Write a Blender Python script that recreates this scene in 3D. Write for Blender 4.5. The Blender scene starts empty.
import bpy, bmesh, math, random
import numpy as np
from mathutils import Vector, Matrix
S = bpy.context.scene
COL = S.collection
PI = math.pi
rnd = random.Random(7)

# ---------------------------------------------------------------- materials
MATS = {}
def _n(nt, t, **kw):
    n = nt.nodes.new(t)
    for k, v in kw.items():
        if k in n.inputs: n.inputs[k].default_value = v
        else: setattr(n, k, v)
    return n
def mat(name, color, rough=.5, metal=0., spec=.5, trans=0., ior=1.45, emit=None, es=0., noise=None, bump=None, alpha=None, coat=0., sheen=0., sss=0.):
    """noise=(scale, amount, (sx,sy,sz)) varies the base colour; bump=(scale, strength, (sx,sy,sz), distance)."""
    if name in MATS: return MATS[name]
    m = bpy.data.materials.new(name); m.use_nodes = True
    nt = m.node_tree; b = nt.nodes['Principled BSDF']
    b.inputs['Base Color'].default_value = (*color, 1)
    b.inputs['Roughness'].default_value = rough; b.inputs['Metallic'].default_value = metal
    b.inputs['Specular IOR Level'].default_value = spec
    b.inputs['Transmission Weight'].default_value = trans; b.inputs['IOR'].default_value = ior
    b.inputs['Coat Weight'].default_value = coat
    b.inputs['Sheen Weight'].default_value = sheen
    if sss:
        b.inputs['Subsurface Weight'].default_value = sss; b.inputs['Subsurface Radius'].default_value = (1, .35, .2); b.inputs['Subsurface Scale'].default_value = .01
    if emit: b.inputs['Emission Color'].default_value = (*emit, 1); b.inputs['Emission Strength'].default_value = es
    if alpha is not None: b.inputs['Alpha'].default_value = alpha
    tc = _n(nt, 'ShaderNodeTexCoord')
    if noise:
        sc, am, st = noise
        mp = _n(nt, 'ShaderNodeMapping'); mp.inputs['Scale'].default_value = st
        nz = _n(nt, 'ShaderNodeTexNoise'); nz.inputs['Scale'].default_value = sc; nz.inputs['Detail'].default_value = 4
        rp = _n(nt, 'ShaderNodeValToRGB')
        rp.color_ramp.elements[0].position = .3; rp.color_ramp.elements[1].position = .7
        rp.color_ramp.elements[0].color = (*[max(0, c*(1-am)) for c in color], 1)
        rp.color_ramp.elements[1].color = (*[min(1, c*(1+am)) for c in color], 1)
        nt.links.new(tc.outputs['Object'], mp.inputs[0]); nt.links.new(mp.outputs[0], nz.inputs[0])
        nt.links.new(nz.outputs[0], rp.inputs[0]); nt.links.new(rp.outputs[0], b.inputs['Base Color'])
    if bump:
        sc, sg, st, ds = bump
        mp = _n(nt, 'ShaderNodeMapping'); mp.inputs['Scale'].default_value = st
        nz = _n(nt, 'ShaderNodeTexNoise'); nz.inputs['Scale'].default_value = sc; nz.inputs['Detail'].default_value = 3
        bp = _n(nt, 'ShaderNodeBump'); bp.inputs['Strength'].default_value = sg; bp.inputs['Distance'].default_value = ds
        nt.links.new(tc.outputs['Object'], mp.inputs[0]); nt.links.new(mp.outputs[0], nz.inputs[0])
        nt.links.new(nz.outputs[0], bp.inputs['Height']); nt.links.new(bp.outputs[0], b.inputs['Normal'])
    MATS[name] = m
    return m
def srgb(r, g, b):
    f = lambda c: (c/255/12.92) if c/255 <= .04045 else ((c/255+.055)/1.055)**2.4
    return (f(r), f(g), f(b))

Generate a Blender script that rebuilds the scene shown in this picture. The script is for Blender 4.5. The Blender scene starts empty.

*-*-*

Problem requirements:
Write out the data exactly as it stands.

Task result:
Write a Blender Python script that recreates this scene in 3D. Write for Blender 4.5. The Blender scene starts empty.
import bpy, bmesh, math, random
import numpy as np
from mathutils import Vector, Matrix
S = bpy.context.scene
COL = S.collection
PI = math.pi
rnd = random.Random(7)

# ---------------------------------------------------------------- materials
MATS = {}
def _n(nt, t, **kw):
    n = nt.nodes.new(t)
    for k, v in kw.items():
        if k in n.inputs: n.inputs[k].default_value = v
        else: setattr(n, k, v)
    return n
def mat(name, color, rough=.5, metal=0., spec=.5, trans=0., ior=1.45, emit=None, es=0., noise=None, bump=None, alpha=None, coat=0., sheen=0., sss=0.):
    """noise=(scale, amount, (sx,sy,sz)) varies the base colour; bump=(scale, strength, (sx,sy,sz), distance)."""
    if name in MATS: return MATS[name]
    m = bpy.data.materials.new(name); m.use_nodes = True
    nt = m.node_tree; b = nt.nodes['Principled BSDF']
    b.inputs['Base Color'].default_value = (*color, 1)
    b.inputs['Roughness'].default_value = rough; b.inputs['Metallic'].default_value = metal
    b.inputs['Specular IOR Level'].default_value = spec
    b.inputs['Transmission Weight'].default_value = trans; b.inputs['IOR'].default_value = ior
    b.inputs['Coat Weight'].default_value = coat
    b.inputs['Sheen Weight'].default_value = sheen
    if sss:
        b.inputs['Subsurface Weight'].default_value = sss; b.inputs['Subsurface Radius'].default_value = (1, .35, .2); b.inputs['Subsurface Scale'].default_value = .01
    if emit: b.inputs['Emission Color'].default_value = (*emit, 1); b.inputs['Emission Strength'].default_value = es
    if alpha is not None: b.inputs['Alpha'].default_value = alpha
    tc = _n(nt, 'ShaderNodeTexCoord')
    if noise:
        sc, am, st = noise
        mp = _n(nt, 'ShaderNodeMapping'); mp.inputs['Scale'].default_value = st
        nz = _n(nt, 'ShaderNodeTexNoise'); nz.inputs['Scale'].default_value = sc; nz.inputs['Detail'].default_value = 4
        rp = _n(nt, 'ShaderNodeValToRGB')
        rp.color_ramp.elements[0].position = .3; rp.color_ramp.elements[1].position = .7
        rp.color_ramp.elements[0].color = (*[max(0, c*(1-am)) for c in color], 1)
        rp.color_ramp.elements[1].color = (*[min(1, c*(1+am)) for c in color], 1)
        nt.links.new(tc.outputs['Object'], mp.inputs[0]); nt.links.new(mp.outputs[0], nz.inputs[0])
        nt.links.new(nz.outputs[0], rp.inputs[0]); nt.links.new(rp.outputs[0], b.inputs['Base Color'])
    if bump:
        sc, sg, st, ds = bump
        mp = _n(nt, 'ShaderNodeMapping'); mp.inputs['Scale'].default_value = st
        nz = _n(nt, 'ShaderNodeTexNoise'); nz.inputs['Scale'].default_value = sc; nz.inputs['Detail'].default_value = 3
        bp = _n(nt, 'ShaderNodeBump'); bp.inputs['Strength'].default_value = sg; bp.inputs['Distance'].default_value = ds
        nt.links.new(tc.outputs['Object'], mp.inputs[0]); nt.links.new(mp.outputs[0], nz.inputs[0])
        nt.links.new(nz.outputs[0], bp.inputs['Height']); nt.links.new(bp.outputs[0], b.inputs['Normal'])
    MATS[name] = m
    return m
def srgb(r, g, b):
    f = lambda c: (c/255/12.92) if c/255 <= .04045 else ((c/255+.055)/1.055)**2.4
    return (f(r), f(g), f(b))

Generate a Blender script that rebuilds the scene shown in this picture. The script is for Blender 4.5. The Blender scene starts empty.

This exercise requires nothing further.